● **To do**:
Pictures excluded, return the lines below from the first through the line holding "bg.inputs[0].default_value = (0.75, 0.85, 1.0, 1);".

● **Given data**:
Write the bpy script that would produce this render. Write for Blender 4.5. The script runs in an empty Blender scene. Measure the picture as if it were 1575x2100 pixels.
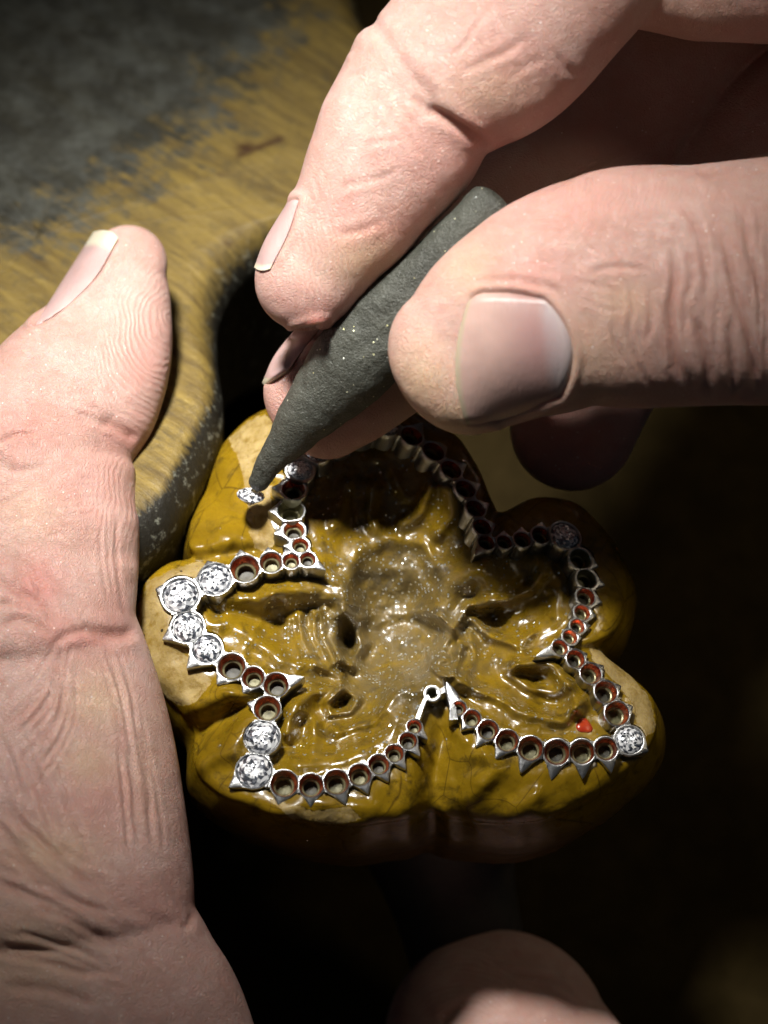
import bpy, math, random
import numpy as np
from mathutils import Vector, Matrix
from mathutils.bvhtree import BVHTree

# ------------------------------------------------------------------ scene, camera, light (1 unit = 1 cm)
S = bpy.context.scene
S.unit_settings.system = 'METRIC'
S.unit_settings.scale_length = 0.01
random.seed(4); rng = np.random.default_rng(7)
PPC = 230.0            # photograph pixels per cm in the plane of focus
DIST = 40.0            # camera distance, cm
PITCH = math.radians(45)
cd = bpy.data.cameras.new('camera'); cam = bpy.data.objects.new('camera', cd)
S.collection.objects.link(cam); S.camera = cam
CR = Matrix.Rotation(PITCH, 4, 'X')
cam.matrix_world = CR @ Matrix.Translation((0, 0, DIST))
cd.sensor_fit = 'VERTICAL'; cd.sensor_height = 24.0
cd.lens = 24.0*DIST/(2100/PPC)
cd.clip_start = 1.0; cd.clip_end = 500.0
cd.dof.use_dof = True; cd.dof.focus_distance = DIST - 0.1
cd.dof.aperture_fstop = 0.17
R3 = np.array(CR.to_3x3())

W = bpy.data.worlds.new('World'); S.world = W; W.use_nodes = True
bg = W.node_tree.nodes['Background']
bg.inputs[0].default_value = (0.75, 0.85, 1.0, 1); bg.inputs[1].default_value = 0.02

def cam2world(v): return np.asarray(v) @ R3.T
def at(px, py, z=0.0):
    """photo pixel + depth towards the camera (in px units) -> camera-frame cm"""
    px = np.asarray(px, float); py = np.asarray(py, float); zc = np.asarray(z, float)/PPC
    k = (DIST - zc)/DIST
    return np.stack(np.broadcast_arrays((px-787.5)/PPC*k, (1050-py)/PPC*k, zc), -1)
def project(v):
    k = (DIST - v[:, 2])/DIST
    return v[:, 0]/k*PPC+787.5, 1050-v[:, 1]/k*PPC, v[:, 2]*PPC

def lamp(name, direction, target_px, dist, size, power, color, spread):
    l = bpy.data.lights.new(name, 'AREA'); l.shape = 'DISK'; l.size = size
    l.energy = power; l.color = color; l.spread = math.radians(spread)
    o = bpy.data.objects.new(name, l); S.collection.objects.link(o)
    t = Vector(cam2world(at(*target_px))); d = Vector(cam2world(np.array(direction, float))).normalized()
    o.location = t + d*dist
    o.rotation_euler = d.to_track_quat('Z', 'Y').to_euler()
    return o
lamp('bench_lamp', (-0.16, 0.63, 0.755), (540, 560, 0), 34, 5.6, 590, (1.0, 0.975, 0.93), 18.5)
lamp('side_fill', (-0.85, 0.35, 0.45), (600, 900, 0), 45, 14, 40, (0.85, 0.93, 1.0), 60)  # unseen fill added to lift the shaded fingers

lamp('backdrop_fill', (0.62, 0.45, 0.64), (1500, 1050, -1100), 32, 5, 55, (1.0, 0.85, 0.62), 30)  # added warm fill that brightens the right of the backdrop, no known source
S.view_settings.view_transform = 'Standard'; S.view_settings.look = 'None'
S.view_settings.exposure = 0; S.view_settings.gamma = 1
S.render.engine = 'CYCLES'
S.cycles.max_bounces = 12; S.cycles.transmission_bounces = 12; S.cycles.glossy_bounces = 6
S.cycles.diffuse_bounces = 3; S.cycles.caustics_refractive = True; S.cycles.sample_clamp_indirect = 6
S.cycles.use_denoising = True

# ------------------------------------------------------------------ helpers
def smooth(x, a, b):
    t = np.clip((x-a)/(b-a), 0, 1); return t*t*(3-2*t)
def vnoise(x, y, seed=0):
    r = np.random.default_rng(seed).random((256, 256))
    xi = np.floor(x).astype(int); yi = np.floor(y).astype(int)
    fx = x-xi; fy = y-yi; fx = fx*fx*(3-2*fx); fy = fy*fy*(3-2*fy)
    a = r[xi % 256, yi % 256]; b = r[(xi+1) % 256, yi % 256]
    c = r[xi % 256, (yi+1) % 256]; d = r[(xi+1) % 256, (yi+1) % 256]
    return (a*(1-fx)+b*fx)*(1-fy)+(c*(1-fx)+d*fx)*fy
def fbm(x, y, seed=0, o=4):
    s = 0; a = 0.5
    for i in range(o):
        s = s+a*(vnoise(x*2**i, y*2**i, seed+i)-0.5)*2; a *= 0.5
    return s
def catmull(P, n, closed=False):
    P = np.asarray(P, float)
    if closed: Q = np.vstack([P[-1], P, P[0], P[1]])
    else: Q = np.vstack([2*P[0]-P[1], P, 2*P[-1]-P[-2]])
    out = []
    for i in range(len(Q)-3):
        t = np.linspace(0, 1, n, endpoint=False)[:, None]
        a, b, c, d = Q[i:i+4]
        out.append(0.5*((2*b)+(-a+c)*t+(2*a-5*b+4*c-d)*t*t+(-a+3*b-3*c+d)*t**3))
    if not closed: out.append(P[-1:])
    return np.vstack(out)
def pdist(x, y, poly):
    """distance to a polyline and the parameter 0..1 along it"""
    P = np.asarray(poly, float); best = np.full(x.shape, 1e9); par = np.zeros(x.shape); n = len(P)-1
    for i in range(n):
        a = P[i]; d = P[i+1]-a; L = d@d+1e-9
        t = np.clip(((x-a[0])*d[0]+(y-a[1])*d[1])/L, 0, 1)
        q = np.hypot(x-a[0]-t*d[0], y-a[1]-t*d[1]); m = q < best
        best = np.where(m, q, best); par = np.where(m, (i+t)/n, par)
    return best, par
def inside(x, y, poly):
    P = np.asarray(poly, float); c = np.zeros(x.shape, bool); j = len(P)-1
    for i in range(len(P)):
        xi, yi = P[i]; xj, yj = P[j]
        if yi != yj:
            c ^= ((yi > y) != (yj > y)) & (x < (xj-xi)*(y-yi)/(yj-yi)+xi)
        j = i
    return c
def sdist(x, y, poly):
    P = list(poly)+[poly[0]]; d, _ = pdist(x, y, P)
    return np.where(inside(x, y, poly), d, -d)        # positive inside

def tag(o, label=None, cat=None, group=None, kind=None):
    if label: o['label'] = label
    if cat: o['category'] = cat
    if group: o['group'] = group
    if kind: o['kind'] = kind
    return o
def link_mesh(name, verts, faces, mats, parent=None, smoothed=True, attrs=None, face_mats=None, sharp=None, origin=None):
    """verts in the camera frame (cm); stored in world coordinates about an origin at the thing's base"""
    w = cam2world(verts)
    if parent is not None:
        org = np.array(parent.location); q = parent.parent
        while q is not None: org = org+np.array(q.location); q = q.parent
    elif origin is not None: org = cam2world(np.array(origin))
    else: org = np.array([w[:, 0].mean(), w[:, 1].mean(), w[:, 2].min()])
    me = bpy.data.meshes.new(name)
    if isinstance(faces, np.ndarray):
        nf, k = faces.shape
        me.vertices.add(len(w)); me.vertices.foreach_set('co', (w-org).astype(np.float32).ravel())
        me.loops.add(nf*k); me.loops.foreach_set('vertex_index', faces.astype(np.int32).ravel())
        me.polygons.add(nf); me.polygons.foreach_set('loop_start', np.arange(0, nf*k, k, dtype=np.int32))
        me.update(calc_edges=True)
    else:
        me.from_pydata((w-org).tolist(), [], faces)
    for m in (mats if isinstance(mats, (list, tuple)) else [mats]): me.materials.append(m)
    me.polygons.foreach_set('use_smooth', [smoothed]*len(me.polygons))
    if face_mats is not None: me.polygons.foreach_set('material_index', np.asarray(face_mats, np.int32))
    for k, v in (attrs or {}).items():
        a = me.attributes.new(k, 'FLOAT', 'POINT'); a.data.foreach_set('value', np.asarray(v, np.float32))
    me.validate(); me.update()
    if sharp: me.set_sharp_from_angle(angle=math.radians(sharp))
    o = bpy.data.objects.new(name, me); S.collection.objects.link(o)
    if parent is not None: o.parent = parent
    else: o.location = org
    return o
def empty(name, p):
    o = bpy.data.objects.new(name, None); S.collection.objects.link(o); o.location = cam2world(np.array(p)); return o
def grid_faces(nu, nv, wrap=False):
    i = np.arange(nu-1)[:, None]; j = np.arange(nv if wrap else nv-1)[None, :]; k = (j+1) % nv
    return np.stack([i*nv+j, i*nv+k, (i+1)*nv+k, (i+1)*nv+j], -1).reshape(-1, 4)

# ------------------------------------------------------------------ materials
class NT:
    def __init__(s, name):
        s.m = bpy.data.materials.new(name); s.m.use_nodes = True
        s.t = s.m.node_tree; s.b = s.t.nodes['Principled BSDF']; s.out = s.t.nodes['Material Output']
        tc = s.t.nodes.new('ShaderNodeTexCoord'); s.obj = tc.outputs['Object']
    def n(s, typ, ins=None, **kw):
        nd = s.t.nodes.new('ShaderNode'+typ)
        for k, v in kw.items(): setattr(nd, k, v)
        for k, v in (ins or {}).items():
            if isinstance(v, bpy.types.NodeSocket): s.t.links.new(v, nd.inputs[k])
            else: nd.inputs[k].default_value = v
        return nd
    def attr(s, name): return s.n('Attribute', attribute_name=name).outputs['Fac']
    def math(s, op, a, b=0.0, c=None):
        i = {0: a, 1: b}
        if c is not None: i[2] = c
        return s.n('Math', i, operation=op).outputs[0]
    def ramp(s, f, stops):
        r = s.n('ValToRGB', {0: f}); e = r.color_ramp.elements
        while len(e) < len(stops): e.new(0.5)
        for q, (p, c) in zip(e, stops):
            q.position = p; q.color = (c if isinstance(c, (tuple, list)) else (c, c, c))[:3]+(1,) if not isinstance(c, float) else (c, c, c, 1)
        return r.outputs[0]
    def mix(s, f, a, b, mode='MIX'):
        nd = s.t.nodes.new('ShaderNodeMix'); nd.data_type = 'RGBA'; nd.blend_type = mode
        for k, v in ((0, f), (6, a), (7, b)):
            if isinstance(v, bpy.types.NodeSocket): s.t.links.new(v, nd.inputs[k])
            else: nd.inputs[k].default_value = (tuple(v)+(1,))[:4] if isinstance(v, (tuple, list)) else v
        return nd.outputs[2]
    def noise(s, scale, detail=3, rough=0.5, vec=None, dist=0.0):
        return s.n('TexNoise', {'Vector': vec or s.obj, 'Scale': scale, 'Detail': detail, 'Roughness': rough, 'Distortion': dist}).outputs[0]
    def vor(s, scale, vec=None, feature='F1', out='Distance'):
        return s.n('TexVoronoi', {'Vector': vec or s.obj, 'Scale': scale}, feature=feature).outputs[out]
    def mapv(s, scale=(1, 1, 1), rot=(0, 0, 0), vec=None):
        r = s.n('Mapping', {'Vector': vec or s.obj, 'Rotation': rot}).outputs[0]     # turn first, then stretch
        return s.n('Mapping', {'Vector': r, 'Scale': scale}).outputs[0]
    def set(s, **kw):
        for k, v in kw.items():
            k = k.replace('_', ' ')
            if isinstance(v, bpy.types.NodeSocket): s.t.links.new(v, s.b.inputs[k])
            else: s.b.inputs[k].default_value = (tuple(v)+(1,))[:4] if isinstance(v, (tuple, list)) and k != 'Subsurface Radius' else v
        return s
    def bump(s, h, dist, strength=1.0, normal=None):
        i = {'Height': h, 'Distance': dist, 'Strength': strength}
        if normal: i['Normal'] = normal
        return s.n('Bump', i).outputs[0]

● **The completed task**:
Write the bpy script that would produce this render. Write for Blender 4.5. The script runs in an empty Blender scene. Measure the picture as if it were 1575x2100 pixels.
import bpy, math, random
import numpy as np
from mathutils import Vector, Matrix
from mathutils.bvhtree import BVHTree

# ------------------------------------------------------------------ scene, camera, light (1 unit = 1 cm)
S = bpy.context.scene
S.unit_settings.system = 'METRIC'
S.unit_settings.scale_length = 0.01
random.seed(4); rng = np.random.default_rng(7)
PPC = 230.0            # photograph pixels per cm in the plane of focus
DIST = 40.0            # camera distance, cm
PITCH = math.radians(45)
cd = bpy.data.cameras.new('camera'); cam = bpy.data.objects.new('camera', cd)
S.collection.objects.link(cam); S.camera = cam
CR = Matrix.Rotation(PITCH, 4, 'X')
cam.matrix_world = CR @ Matrix.Translation((0, 0, DIST))
cd.sensor_fit = 'VERTICAL'; cd.sensor_height = 24.0
cd.lens = 24.0*DIST/(2100/PPC)
cd.clip_start = 1.0; cd.clip_end = 500.0
cd.dof.use_dof = True; cd.dof.focus_distance = DIST - 0.1
cd.dof.aperture_fstop = 0.17
R3 = np.array(CR.to_3x3())

W = bpy.data.worlds.new('World'); S.world = W; W.use_nodes = True
bg = W.node_tree.nodes['Background']
bg.inputs[0].default_value = (0.75, 0.85, 1.0, 1); bg.inputs[1].default_value = 0.02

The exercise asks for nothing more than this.